- Written exercise: Take the listing from its first line through the line that contains "def to_px(x, y, z=0.0): return" and please retype those lines exactly, leaving out the pictures.

--- Data extract ---

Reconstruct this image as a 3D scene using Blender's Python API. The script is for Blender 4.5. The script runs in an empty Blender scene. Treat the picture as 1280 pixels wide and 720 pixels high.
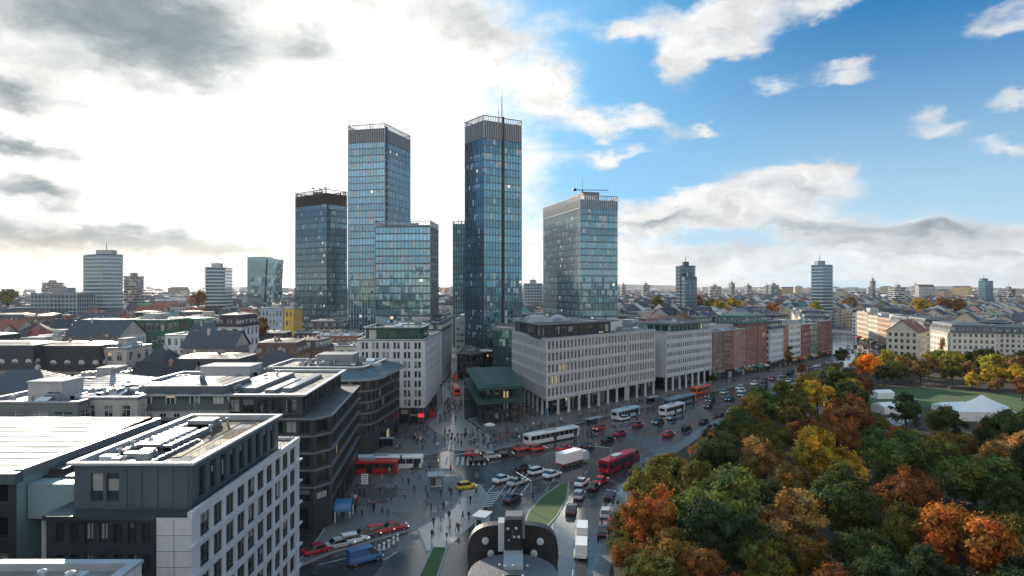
import bpy, bmesh, math, random
from mathutils import Vector, Matrix
R = math.radians
S = bpy.context.scene
C = S.collection
F = 800.0      # focal length in photo pixels (1280 wide)
H = 40.0       # eye height in metres
rnd = random.Random(11)

def gp(px, py, z=0.0):
    Y = F * (H - z) / (py - 360.0)
    return ((px - 640.0) / F * Y, Y)
def wx(px, Y): return (px - 640.0) / F * Y
def wz(py, Y): return H + (360.0 - py) / F * Y
def to_px(x, y, z=0.0): return (640 + F * x / y, 360 + F * (H - z) / y)

# ---------------------------------------------------------------- properties
USED = {}
def tag(o, label=None, cat=None, group=None, kind=None):
    if label: o['label'] = label; USED[label] = USED.get(label, 0) + 1
    if cat: o['category'] = cat
    if group: o['group'] = group
    if kind: o['kind'] = kind
    return o
def empty(name, loc=(0, 0, 0), rz=0.0):
    o = bpy.data.objects.new(name, None); C.objects.link(o)
    o.location = loc; o.rotation_euler = (0, 0, rz); o.empty_display_size = 0.5
    return o
def thing(name, label, cat, loc=(0, 0, 0), rz=0.0, group=None):
    return tag(empty(name, loc, rz), label, cat, group)
def put(name, me, parent=None, loc=(0, 0, 0), rz=0.0, color=None):
    o = bpy.data.objects.new(name, me); C.objects.link(o)
    o.location = loc; o.rotation_euler = (0, 0, rz)
    if parent: o.parent = parent
    if color: o.color = (*color, 1)
    return o

# ---------------------------------------------------------------- mesh builder
class MB:
    def __init__(s): s.v = []; s.f = []; s.m = []; s.uv = []; s.anyuv = False; s.cols = []
    def face(s, pts, m=0, uv=None, col=None):
        i = len(s.v); s.v.extend([tuple(p) for p in pts]); s.f.append(tuple(range(i, i + len(pts)))); s.m.append(m)
        s.uv.append(uv); s.cols.append(col)
        if uv: s.anyuv = True
    def box(s, x0, y0, z0, x1, y1, z1, m=0, bottom=True, col=None):
        a, b, c, d = (x0, y0), (x1, y0), (x1, y1), (x0, y1)
        s.prism([a, b, c, d], z0, z1, m, bottom=bottom, col=col)
    def prism(s, poly, z0, z1, m=0, mtop=None, bottom=True, top=True, uvs=False, col=None):
        n = len(poly); u = 0.0
        for i in range(n):
            a, b = poly[i], poly[(i + 1) % n]
            L = math.hypot(b[0] - a[0], b[1] - a[1])
            uv = [(u, z0), (u + L, z0), (u + L, z1), (u, z1)] if uvs else None
            s.face([(a[0], a[1], z0), (b[0], b[1], z0), (b[0], b[1], z1), (a[0], a[1], z1)], m, uv, col); u += L
        if top: s.face([(p[0], p[1], z1) for p in poly], m if mtop is None else mtop, None, col)
        if bottom: s.face([(p[0], p[1], z0) for p in reversed(poly)], m, None, col)
    def obox(s, c, ang, w, d, z0, z1, m=0, col=None):
        "box of width w and depth d, centred on c, turned by ang"
        ca, sa = math.cos(ang), math.sin(ang)
        P = [(c[0] + x * ca - y * sa, c[1] + x * sa + y * ca) for x, y in ((-w/2, -d/2), (w/2, -d/2), (w/2, d/2), (-w/2, d/2))]
        s.prism(P, z0, z1, m, col=col)
    def beam(s, p, q, r=0.1, n=4, m=0, r2=None):
        p, q = Vector(p), Vector(q); d = (q - p); L = d.length
        if L < 1e-6: return
        d /= L; a = d.orthogonal().normalized(); b = d.cross(a); r2 = r if r2 is None else r2
        A = [p + (a * math.cos(t) + b * math.sin(t)) * r for t in [2 * math.pi * (k + .5) / n for k in range(n)]]
        B = [q + (a * math.cos(t) + b * math.sin(t)) * r2 for t in [2 * math.pi * (k + .5) / n for k in range(n)]]
        for k in range(n): s.face([A[k], A[(k + 1) % n], B[(k + 1) % n], B[k]], m)
        s.face(A[::-1], m); s.face(B, m)
    def lathe(s, prof, n=16, c=(0, 0, 0), m=0):
        for i in range(len(prof) - 1):
            (r0, z0), (r1, z1) = prof[i], prof[i + 1]
            for k in range(n):
                t0, t1 = 2 * math.pi * k / n, 2 * math.pi * (k + 1) / n
                P = lambda r, t, z: (c[0] + r * math.cos(t), c[1] + r * math.sin(t), c[2] + z)
                q = [P(r0, t0, z0), P(r0, t1, z0), P(r1, t1, z1), P(r1, t0, z1)]
                if r0 < 1e-5: q = q[1:]
                elif r1 < 1e-5: q = q[:3]
                s.face(q, m)
    def mesh(s, name, mats, smooth=False, org=(0, 0, 0)):
        me = bpy.data.meshes.new(name)
        ox, oy, oz = org
        me.from_pydata([(x - ox, y - oy, z - oz) for x, y, z in s.v], [], s.f)
        for mt in (mats if isinstance(mats, (list, tuple)) else [mats]): me.materials.append(mt)
        me.polygons.foreach_set('material_index', s.m)
        if s.anyuv:
            ul = me.uv_layers.new(name='UVMap'); buf = []
            for f, uv in zip(s.f, s.uv):
                for k in range(len(f)): buf.extend(uv[k] if uv else (0.0, 0.0))
            ul.data.foreach_set('uv', buf)
        if any(c is not None for c in s.cols):
            ca = me.color_attributes.new('tint', 'FLOAT_COLOR', 'CORNER'); buf = []
            for f, c in zip(s.f, s.cols):
                for k in range(len(f)): buf.extend((*(c or (1, 1, 1)), 1.0))
            ca.data.foreach_set('color', buf)
        if smooth:
            bm = bmesh.new(); bm.from_mesh(me); bmesh.ops.remove_doubles(bm, verts=bm.verts, dist=1e-4); bm.to_mesh(me); bm.free()
            me.polygons.foreach_set('use_smooth', [True] * len(me.polygons))
            try: me.set_sharp_from_angle(angle=R(40))
            except Exception: pass
        me.update()
        return me
    def build(s, name, mats, parent=None, org=(0, 0, 0), smooth=False, color=None):
        "org: world position of the parent's origin when the mesh was written in world coordinates"
        return put(name, s.mesh(name, mats, smooth, org), parent, color=color)

# ---------------------------------------------------------------- materials
def newmat(name):
    m = bpy.data.materials.new(name); m.use_nodes = True
    nt = m.node_tree; nt.nodes.clear()
    out = nt.nodes.new('ShaderNodeOutputMaterial'); b = nt.nodes.new('ShaderNodeBsdfPrincipled')
    nt.links.new(b.outputs[0], out.inputs[0])
    return m, nt, b
class NT:
    "small helper to write node trees as expressions"
    def __init__(s, nt): s.nt = nt; s.L = nt.links.new
    def node(s, t, **kw):
        n = s.nt.nodes.new(t)
        for k, v in kw.items(): setattr(n, k, v)
        return n
    def set(s, inp, v):
        if isinstance(v, bpy.types.NodeSocket): s.L(v, inp)
        else: inp.default_value = v
    def m(s, op, a, b=None, c=None, clamp=False):
        n = s.node('ShaderNodeMath', operation=op, use_clamp=clamp)
        s.set(n.inputs[0], a)
        if b is not None: s.set(n.inputs[1], b)
        if c is not None: s.set(n.inputs[2], c)
        return n.outputs[0]
    def vm(s, op, a, b=None, out=0):
        n = s.node('ShaderNodeVectorMath', operation=op); s.set(n.inputs[0], a)
        if b is not None: s.set(n.inputs[1], b)
        return n.outputs[out]
    def xyz(s, v):
        n = s.node('ShaderNodeSeparateXYZ'); s.set(n.inputs[0], v); return n.outputs
    def comb(s, x=0.0, y=0.0, z=0.0):
        n = s.node('ShaderNodeCombineXYZ')
        for i, v in enumerate((x, y, z)): s.set(n.inputs[i], v)
        return n.outputs[0]
    def noise(s, vec, scale, detail=3.0, rough=0.55, out=0):
        n = s.node('ShaderNodeTexNoise'); 
        if vec is not None: s.L(vec, n.inputs['Vector'])
        n.inputs['Scale'].default_value = scale; n.inputs['Detail'].default_value = detail; n.inputs['Roughness'].default_value = rough
        return n.outputs[out]
    def white(s, vec, out=0):
        n = s.node('ShaderNodeTexWhiteNoise', noise_dimensions='3D'); s.L(vec, n.inputs['Vector']); return n.outputs[out]
    def mix(s, f, a, b, blend='MIX'):
        n = s.node('ShaderNodeMix', data_type='RGBA', blend_type=blend); s.set(n.inputs[0], f)
        for k, v in ((6, a), (7, b)):
            if isinstance(v, tuple): v = (*v, 1) if len(v) == 3 else v
            s.set(n.inputs[k], v)
        return n.outputs[2]
    def ramp(s, f, lo, hi, a=0.0, b=1.0, smooth=True):
        n = s.node('ShaderNodeMapRange', interpolation_type='SMOOTHSTEP' if smooth else 'LINEAR'); s.set(n.inputs[0], f)
        for i, v in enumerate((lo, hi, a, b)): s.set(n.inputs[i + 1], v)
        return n.outputs[0]
MATS = {}
def pm(name, col=(.5, .5, .5), rough=0.7, metal=0.0, var=0.18, scale=0.35, bump=0.0, objcol=False, spec=0.5, streak=False, roughvar=0.0):
    "plain surface with stains and grain; objcol takes the colour from the object"
    if name in MATS: return MATS[name]
    m, nt, b = newmat(name); n = NT(nt); MATS[name] = m
    g = n.node('ShaderNodeNewGeometry'); pos = g.outputs['Position']
    oi = n.node('ShaderNodeObjectInfo')
    base = oi.outputs['Color'] if objcol else (*col, 1)
    sc = n.vm('MULTIPLY', pos, (1.0, 1.0, 0.25 if streak else 1.0))
    a = n.noise(sc, scale, 5.0, 0.6); c = n.noise(pos, scale * 9, 2.0)
    k = n.m('ADD', n.m('MULTIPLY', n.m('SUBTRACT', a, 0.5), var * 3.0), n.m('MULTIPLY', n.m('SUBTRACT', c, 0.5), var * 1.2))
    if streak:
        st = n.noise(n.vm('MULTIPLY', pos, (1.6, 1.6, .07)), 1.0, 3.0, .7)
        k = n.m('SUBTRACT', k, n.m('MULTIPLY', n.ramp(st, .52, .78), var * 1.6))
    k = n.m('ADD', k, 1.0)
    s_ = n.node('ShaderNodeVectorMath', operation='SCALE'); n.set(s_.inputs[0], base if not isinstance(base, tuple) else base[:3]); n.set(s_.inputs['Scale'], k)
    n.L(s_.outputs[0], b.inputs['Base Color'])
    if roughvar: n.L(n.ramp(a, 0.35, 0.65, max(0.02, rough - roughvar), min(1, rough + roughvar)), b.inputs['Roughness'])
    else: b.inputs['Roughness'].default_value = rough
    b.inputs['Metallic'].default_value = metal; b.inputs['Specular IOR Level'].default_value = spec
    if bump:
        bn = n.node('ShaderNodeBump'); bn.inputs['Strength'].default_value = bump; bn.inputs['Distance'].default_value = 0.05
        n.L(n.noise(pos, scale * 12, 4.0), bn.inputs['Height']); n.L(bn.outputs[0], b.inputs['Normal'])
    return m

def window_glass(name, tint=(0.03, 0.04, 0.05), blind=0.42, lit=0.012, spec=0.8):
    "glass of an ordinary window: dark room behind, some blinds, a few lit"
    if name in MATS: return MATS[name]
    m, nt, b = newmat(name); n = NT(nt); MATS[name] = m
    oi = n.node('ShaderNodeObjectInfo'); r = oi.outputs['Random']
    tc = n.node('ShaderNodeTexCoord'); z = n.xyz(tc.outputs['Object'])[2]
    loc = n.vm('ADD', oi.outputs['Location'], (0.37, 0.11, 0.53))
    g = n.node('ShaderNodeNewGeometry')
    w2 = n.white(n.vm('ADD', n.vm('FLOOR', n.vm('MULTIPLY', g.outputs['Position'], (0.4, 0.4, 0.32))), (7.7, 3.1, 1.3)))
    cell = n.vm('FLOOR', n.vm('MULTIPLY', g.outputs['Position'], (0.4, 0.4, 0.32)))
    w = n.white(n.vm('ADD', n.vm('SCALE', loc), cell))
    hasb = n.m('MULTIPLY', n.m('GREATER_THAN', w, 1 - blind), n.m('GREATER_THAN', z, n.m('SUBTRACT', n.m('MULTIPLY', w2, 2.2), 1.4)))
    col = n.mix(hasb, tint, n.mix(w2, (0.42, 0.40, 0.36), (0.16, 0.17, 0.18)))
    n.L(col, b.inputs['Base Color'])
    b.inputs['Roughness'].default_value = 0.06; b.inputs['Specular IOR Level'].default_value = spec
    on = n.m('GREATER_THAN', w2, 1 - lit)
    b.inputs['Emission Color'].default_value = (1.0, 0.72, 0.38, 1)
    n.L(n.m('MULTIPLY', on, 0.35), b.inputs['Emission Strength'])
    return m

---

- Correct answer:
Reconstruct this image as a 3D scene using Blender's Python API. The script is for Blender 4.5. The script runs in an empty Blender scene. Treat the picture as 1280 pixels wide and 720 pixels high.
import bpy, bmesh, math, random
from mathutils import Vector, Matrix
R = math.radians
S = bpy.context.scene
C = S.collection
F = 800.0      # focal length in photo pixels (1280 wide)
H = 40.0       # eye height in metres
rnd = random.Random(11)

def gp(px, py, z=0.0):
    Y = F * (H - z) / (py - 360.0)
    return ((px - 640.0) / F * Y, Y)
def wx(px, Y): return (px - 640.0) / F * Y
def wz(py, Y): return H + (360.0 - py) / F * Y
def to_px(x, y, z=0.0): return (640 + F * x / y, 360 + F * (H - z) / y)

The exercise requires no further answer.